SHORT EXERCISE
From the listing below, restate word for word the lines from the line containing "plant_px('far_bank_tree', 'far%d' %" down through the line containing "COL = S.collection". Exclude pictures.

AVAILABLE RECORDS
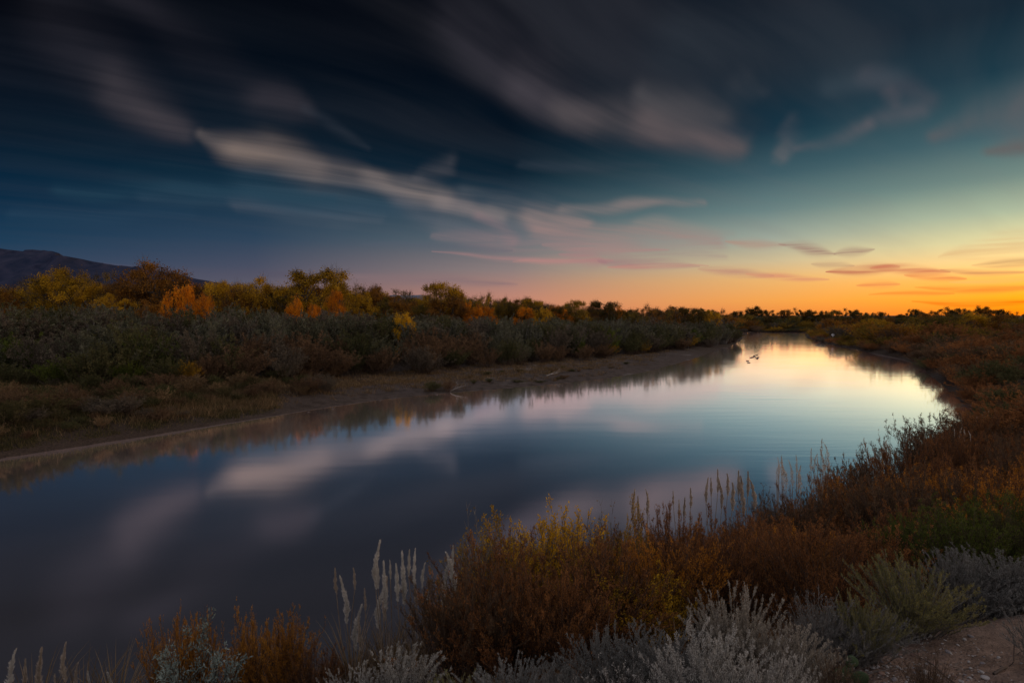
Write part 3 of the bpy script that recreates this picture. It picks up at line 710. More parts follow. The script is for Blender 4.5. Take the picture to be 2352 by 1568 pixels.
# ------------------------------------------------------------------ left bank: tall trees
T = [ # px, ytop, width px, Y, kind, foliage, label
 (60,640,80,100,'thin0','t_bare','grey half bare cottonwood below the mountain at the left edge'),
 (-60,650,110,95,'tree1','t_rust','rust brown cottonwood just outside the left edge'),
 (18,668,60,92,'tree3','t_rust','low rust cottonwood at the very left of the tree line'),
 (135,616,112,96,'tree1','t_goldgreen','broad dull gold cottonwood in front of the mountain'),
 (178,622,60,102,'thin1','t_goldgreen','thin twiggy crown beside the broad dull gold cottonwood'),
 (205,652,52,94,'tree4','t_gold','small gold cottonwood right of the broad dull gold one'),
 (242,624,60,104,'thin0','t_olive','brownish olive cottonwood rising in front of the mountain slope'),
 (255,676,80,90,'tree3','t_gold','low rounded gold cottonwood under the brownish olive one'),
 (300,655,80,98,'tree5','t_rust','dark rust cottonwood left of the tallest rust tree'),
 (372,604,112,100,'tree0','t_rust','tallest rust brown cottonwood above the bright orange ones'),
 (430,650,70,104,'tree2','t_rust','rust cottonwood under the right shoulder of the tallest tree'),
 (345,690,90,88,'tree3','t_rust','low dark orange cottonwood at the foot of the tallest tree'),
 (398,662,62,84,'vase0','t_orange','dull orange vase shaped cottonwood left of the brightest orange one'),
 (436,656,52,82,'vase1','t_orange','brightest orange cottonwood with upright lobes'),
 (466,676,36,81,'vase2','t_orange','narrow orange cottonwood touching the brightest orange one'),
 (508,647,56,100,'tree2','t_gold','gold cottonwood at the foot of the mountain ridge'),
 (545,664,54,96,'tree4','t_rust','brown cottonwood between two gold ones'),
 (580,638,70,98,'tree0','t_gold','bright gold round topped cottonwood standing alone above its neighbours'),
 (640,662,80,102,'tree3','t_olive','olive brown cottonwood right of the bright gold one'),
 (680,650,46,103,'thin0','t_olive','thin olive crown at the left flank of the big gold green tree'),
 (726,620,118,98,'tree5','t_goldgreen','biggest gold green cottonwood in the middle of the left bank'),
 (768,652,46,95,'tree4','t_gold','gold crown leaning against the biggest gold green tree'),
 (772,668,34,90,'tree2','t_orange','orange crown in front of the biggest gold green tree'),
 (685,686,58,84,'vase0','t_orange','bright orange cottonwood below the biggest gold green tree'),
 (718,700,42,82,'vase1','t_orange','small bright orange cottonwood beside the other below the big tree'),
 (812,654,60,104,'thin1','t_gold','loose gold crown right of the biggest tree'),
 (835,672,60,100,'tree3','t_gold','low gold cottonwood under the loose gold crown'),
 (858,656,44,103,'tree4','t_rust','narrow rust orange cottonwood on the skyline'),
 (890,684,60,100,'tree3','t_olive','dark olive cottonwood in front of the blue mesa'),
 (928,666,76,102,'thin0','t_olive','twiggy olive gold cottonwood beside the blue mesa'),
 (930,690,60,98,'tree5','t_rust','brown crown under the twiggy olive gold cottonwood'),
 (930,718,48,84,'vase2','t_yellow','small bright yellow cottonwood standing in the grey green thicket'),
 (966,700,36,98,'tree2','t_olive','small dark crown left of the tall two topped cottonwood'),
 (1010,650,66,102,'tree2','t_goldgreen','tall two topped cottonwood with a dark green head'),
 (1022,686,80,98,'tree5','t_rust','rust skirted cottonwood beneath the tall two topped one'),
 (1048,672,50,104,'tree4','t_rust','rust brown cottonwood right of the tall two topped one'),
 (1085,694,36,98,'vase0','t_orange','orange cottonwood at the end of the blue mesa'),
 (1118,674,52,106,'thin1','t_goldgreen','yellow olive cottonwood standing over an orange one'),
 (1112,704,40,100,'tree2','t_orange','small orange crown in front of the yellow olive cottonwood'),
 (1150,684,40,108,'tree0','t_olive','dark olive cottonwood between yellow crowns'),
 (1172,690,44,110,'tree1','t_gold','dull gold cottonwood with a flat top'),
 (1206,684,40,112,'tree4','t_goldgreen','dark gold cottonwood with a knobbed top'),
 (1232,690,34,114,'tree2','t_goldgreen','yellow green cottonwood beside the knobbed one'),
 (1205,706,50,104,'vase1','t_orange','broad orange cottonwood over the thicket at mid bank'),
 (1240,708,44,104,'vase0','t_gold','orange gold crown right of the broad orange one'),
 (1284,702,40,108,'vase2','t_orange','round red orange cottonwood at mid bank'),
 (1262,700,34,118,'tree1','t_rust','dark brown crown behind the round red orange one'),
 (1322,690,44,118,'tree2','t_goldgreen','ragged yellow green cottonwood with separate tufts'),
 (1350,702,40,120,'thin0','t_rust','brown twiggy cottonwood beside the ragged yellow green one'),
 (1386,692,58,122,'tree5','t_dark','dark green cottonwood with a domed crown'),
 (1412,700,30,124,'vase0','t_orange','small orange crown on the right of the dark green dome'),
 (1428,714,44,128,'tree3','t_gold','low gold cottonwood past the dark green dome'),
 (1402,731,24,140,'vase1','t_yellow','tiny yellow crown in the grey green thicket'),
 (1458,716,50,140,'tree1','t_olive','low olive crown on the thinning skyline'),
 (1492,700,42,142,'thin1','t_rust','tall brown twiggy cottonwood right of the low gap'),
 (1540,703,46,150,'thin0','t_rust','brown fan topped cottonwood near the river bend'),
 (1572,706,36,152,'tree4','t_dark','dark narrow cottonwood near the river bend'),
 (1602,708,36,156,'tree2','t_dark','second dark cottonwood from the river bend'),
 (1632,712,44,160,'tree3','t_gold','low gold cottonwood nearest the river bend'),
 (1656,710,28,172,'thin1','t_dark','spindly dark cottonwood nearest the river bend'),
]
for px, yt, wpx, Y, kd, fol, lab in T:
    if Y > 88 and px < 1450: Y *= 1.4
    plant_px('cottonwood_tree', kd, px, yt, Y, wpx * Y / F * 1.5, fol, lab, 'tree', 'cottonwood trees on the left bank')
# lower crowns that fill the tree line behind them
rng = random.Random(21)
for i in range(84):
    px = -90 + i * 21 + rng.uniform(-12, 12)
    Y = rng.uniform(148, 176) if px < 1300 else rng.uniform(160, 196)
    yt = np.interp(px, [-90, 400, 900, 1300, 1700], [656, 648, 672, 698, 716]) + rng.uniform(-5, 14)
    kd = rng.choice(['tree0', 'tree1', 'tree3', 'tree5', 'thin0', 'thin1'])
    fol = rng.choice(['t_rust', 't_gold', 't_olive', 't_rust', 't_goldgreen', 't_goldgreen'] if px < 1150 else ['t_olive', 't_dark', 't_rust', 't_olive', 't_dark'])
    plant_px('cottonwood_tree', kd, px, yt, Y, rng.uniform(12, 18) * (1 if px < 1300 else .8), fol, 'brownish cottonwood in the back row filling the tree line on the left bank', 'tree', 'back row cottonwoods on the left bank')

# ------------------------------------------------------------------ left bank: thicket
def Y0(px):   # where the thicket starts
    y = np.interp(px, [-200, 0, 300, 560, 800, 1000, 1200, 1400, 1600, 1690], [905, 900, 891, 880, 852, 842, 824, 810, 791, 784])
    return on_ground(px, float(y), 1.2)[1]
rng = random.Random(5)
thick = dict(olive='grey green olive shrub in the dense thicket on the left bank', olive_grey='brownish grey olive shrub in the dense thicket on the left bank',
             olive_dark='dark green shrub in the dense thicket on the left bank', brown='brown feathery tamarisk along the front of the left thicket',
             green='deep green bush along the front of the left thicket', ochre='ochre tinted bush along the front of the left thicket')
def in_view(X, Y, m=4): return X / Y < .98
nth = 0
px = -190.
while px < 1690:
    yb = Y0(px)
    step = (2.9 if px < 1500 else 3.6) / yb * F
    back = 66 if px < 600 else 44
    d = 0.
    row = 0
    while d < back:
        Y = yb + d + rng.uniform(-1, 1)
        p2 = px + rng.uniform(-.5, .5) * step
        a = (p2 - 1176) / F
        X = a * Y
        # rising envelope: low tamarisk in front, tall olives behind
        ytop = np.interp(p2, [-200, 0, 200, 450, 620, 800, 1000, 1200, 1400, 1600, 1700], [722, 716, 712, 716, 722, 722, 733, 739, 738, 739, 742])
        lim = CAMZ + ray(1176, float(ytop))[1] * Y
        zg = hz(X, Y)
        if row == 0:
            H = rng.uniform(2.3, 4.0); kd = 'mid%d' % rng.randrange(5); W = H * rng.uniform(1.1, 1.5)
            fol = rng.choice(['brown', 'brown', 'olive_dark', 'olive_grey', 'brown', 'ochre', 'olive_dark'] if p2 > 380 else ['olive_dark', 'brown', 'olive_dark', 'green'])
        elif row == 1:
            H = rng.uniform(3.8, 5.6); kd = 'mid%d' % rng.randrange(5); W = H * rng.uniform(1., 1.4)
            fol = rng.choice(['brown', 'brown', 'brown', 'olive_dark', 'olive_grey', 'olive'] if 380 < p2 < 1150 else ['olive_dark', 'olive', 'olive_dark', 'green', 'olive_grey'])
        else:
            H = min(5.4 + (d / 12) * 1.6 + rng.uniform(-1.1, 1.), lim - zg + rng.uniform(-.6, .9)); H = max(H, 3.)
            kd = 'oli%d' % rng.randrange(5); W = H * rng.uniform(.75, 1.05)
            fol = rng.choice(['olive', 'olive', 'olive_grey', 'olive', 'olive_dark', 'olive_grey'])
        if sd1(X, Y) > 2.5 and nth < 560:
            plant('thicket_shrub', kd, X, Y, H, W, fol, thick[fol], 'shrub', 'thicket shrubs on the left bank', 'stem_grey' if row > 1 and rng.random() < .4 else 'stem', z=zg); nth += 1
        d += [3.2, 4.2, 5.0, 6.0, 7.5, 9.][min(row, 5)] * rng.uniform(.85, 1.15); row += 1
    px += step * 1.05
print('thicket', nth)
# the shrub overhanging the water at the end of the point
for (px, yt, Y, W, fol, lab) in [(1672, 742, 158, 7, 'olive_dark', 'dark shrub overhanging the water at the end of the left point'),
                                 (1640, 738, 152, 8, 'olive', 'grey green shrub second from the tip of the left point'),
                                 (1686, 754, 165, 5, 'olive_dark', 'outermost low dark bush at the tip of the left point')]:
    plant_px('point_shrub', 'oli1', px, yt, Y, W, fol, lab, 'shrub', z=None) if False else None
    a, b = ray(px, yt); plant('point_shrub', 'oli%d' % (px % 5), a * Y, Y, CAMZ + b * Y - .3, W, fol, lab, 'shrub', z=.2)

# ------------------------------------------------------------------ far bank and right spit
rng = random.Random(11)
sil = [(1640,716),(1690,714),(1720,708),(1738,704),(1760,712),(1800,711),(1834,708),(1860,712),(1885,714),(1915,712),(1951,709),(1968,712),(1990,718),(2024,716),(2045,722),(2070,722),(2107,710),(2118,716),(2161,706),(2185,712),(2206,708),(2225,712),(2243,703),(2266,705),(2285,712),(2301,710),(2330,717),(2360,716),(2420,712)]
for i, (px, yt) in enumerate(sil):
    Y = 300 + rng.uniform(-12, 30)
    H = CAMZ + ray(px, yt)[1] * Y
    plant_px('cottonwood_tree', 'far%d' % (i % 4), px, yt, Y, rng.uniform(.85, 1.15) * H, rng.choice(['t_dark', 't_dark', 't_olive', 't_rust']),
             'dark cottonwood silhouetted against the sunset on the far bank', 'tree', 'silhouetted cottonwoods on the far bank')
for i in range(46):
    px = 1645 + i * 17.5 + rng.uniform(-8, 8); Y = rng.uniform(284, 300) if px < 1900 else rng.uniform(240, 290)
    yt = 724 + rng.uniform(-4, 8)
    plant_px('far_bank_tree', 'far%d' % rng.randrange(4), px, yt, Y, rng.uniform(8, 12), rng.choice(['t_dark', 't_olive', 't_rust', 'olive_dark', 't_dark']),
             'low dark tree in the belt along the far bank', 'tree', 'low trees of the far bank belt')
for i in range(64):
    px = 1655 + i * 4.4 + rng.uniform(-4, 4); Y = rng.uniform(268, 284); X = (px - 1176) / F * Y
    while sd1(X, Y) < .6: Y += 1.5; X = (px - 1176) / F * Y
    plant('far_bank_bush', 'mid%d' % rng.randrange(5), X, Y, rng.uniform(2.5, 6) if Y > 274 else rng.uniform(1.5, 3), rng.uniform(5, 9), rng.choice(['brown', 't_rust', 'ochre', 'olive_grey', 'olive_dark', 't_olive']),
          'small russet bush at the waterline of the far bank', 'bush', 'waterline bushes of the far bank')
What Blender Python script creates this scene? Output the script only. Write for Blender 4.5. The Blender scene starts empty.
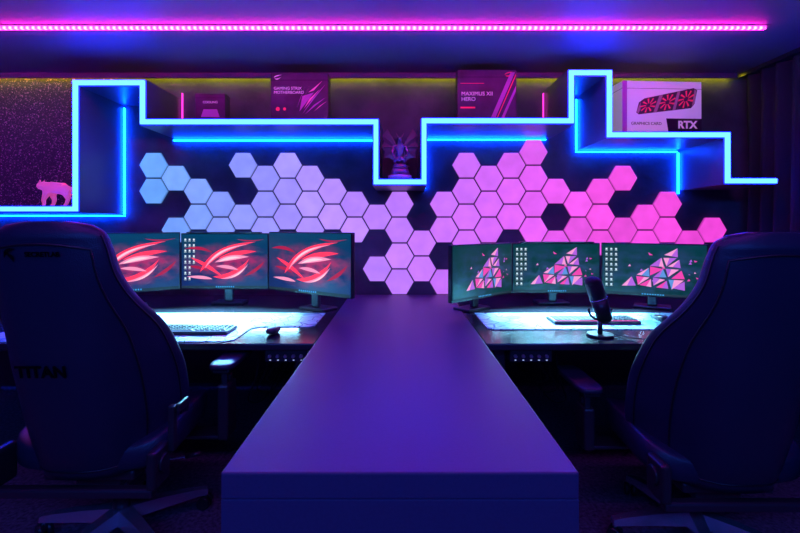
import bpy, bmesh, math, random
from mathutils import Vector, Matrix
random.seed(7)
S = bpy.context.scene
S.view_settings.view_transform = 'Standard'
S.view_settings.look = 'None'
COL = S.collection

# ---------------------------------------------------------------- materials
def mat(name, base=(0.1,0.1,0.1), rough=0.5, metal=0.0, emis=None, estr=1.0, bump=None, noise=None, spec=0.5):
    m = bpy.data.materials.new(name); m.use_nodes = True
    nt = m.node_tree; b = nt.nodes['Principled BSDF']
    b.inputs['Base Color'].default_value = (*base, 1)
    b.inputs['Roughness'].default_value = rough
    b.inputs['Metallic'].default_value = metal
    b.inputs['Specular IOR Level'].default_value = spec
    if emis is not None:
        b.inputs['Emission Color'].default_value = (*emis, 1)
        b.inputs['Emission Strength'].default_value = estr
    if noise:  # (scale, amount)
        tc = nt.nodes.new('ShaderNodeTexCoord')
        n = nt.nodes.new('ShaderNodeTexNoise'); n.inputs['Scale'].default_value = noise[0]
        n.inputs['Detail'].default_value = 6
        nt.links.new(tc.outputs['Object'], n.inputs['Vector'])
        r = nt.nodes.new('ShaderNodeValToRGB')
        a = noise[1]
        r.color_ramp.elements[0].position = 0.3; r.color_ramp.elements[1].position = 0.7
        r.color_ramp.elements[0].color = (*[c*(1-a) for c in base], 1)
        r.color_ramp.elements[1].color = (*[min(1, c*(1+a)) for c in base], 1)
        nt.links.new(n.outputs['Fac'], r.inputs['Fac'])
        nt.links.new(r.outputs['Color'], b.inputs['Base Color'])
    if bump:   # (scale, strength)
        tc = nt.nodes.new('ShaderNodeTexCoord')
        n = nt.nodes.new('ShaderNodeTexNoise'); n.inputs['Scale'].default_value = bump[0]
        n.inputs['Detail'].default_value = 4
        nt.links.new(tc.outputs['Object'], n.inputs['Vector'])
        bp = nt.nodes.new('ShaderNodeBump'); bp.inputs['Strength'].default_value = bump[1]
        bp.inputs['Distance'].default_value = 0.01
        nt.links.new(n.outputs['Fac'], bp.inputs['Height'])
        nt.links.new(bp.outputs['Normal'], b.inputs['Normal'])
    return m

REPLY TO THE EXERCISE
    plant_px('far_bank_tree', 'far%d' % rng.randrange(4), px, yt, Y, rng.uniform(8, 12), rng.choice(['t_dark', 't_olive', 't_rust', 'olive_dark', 't_dark']),
             'low dark tree in the belt along the far bank', 'tree', 'low trees of the far bank belt')
for i in range(64):
    px = 1655 + i * 4.4 + rng.uniform(-4, 4); Y = rng.uniform(268, 284); X = (px - 1176) / F * Y
    while sd1(X, Y) < .6: Y += 1.5; X = (px - 1176) / F * Y
    plant('far_bank_bush', 'mid%d' % rng.randrange(5), X, Y, rng.uniform(2.5, 6) if Y > 274 else rng.uniform(1.5, 3), rng.uniform(5, 9), rng.choice(['brown', 't_rust', 'ochre', 'olive_grey', 'olive_dark', 't_olive']),
          'small russet bush at the waterline of the far bank', 'bush', 'waterline bushes of the far bank')
What Blender Python script creates this scene? Output the script only. Write for Blender 4.5. The Blender scene starts empty.
import bpy, bmesh, math, random
from mathutils import Vector, Matrix
random.seed(7)
S = bpy.context.scene
S.view_settings.view_transform = 'Standard'
S.view_settings.look = 'None'
COL = S.collection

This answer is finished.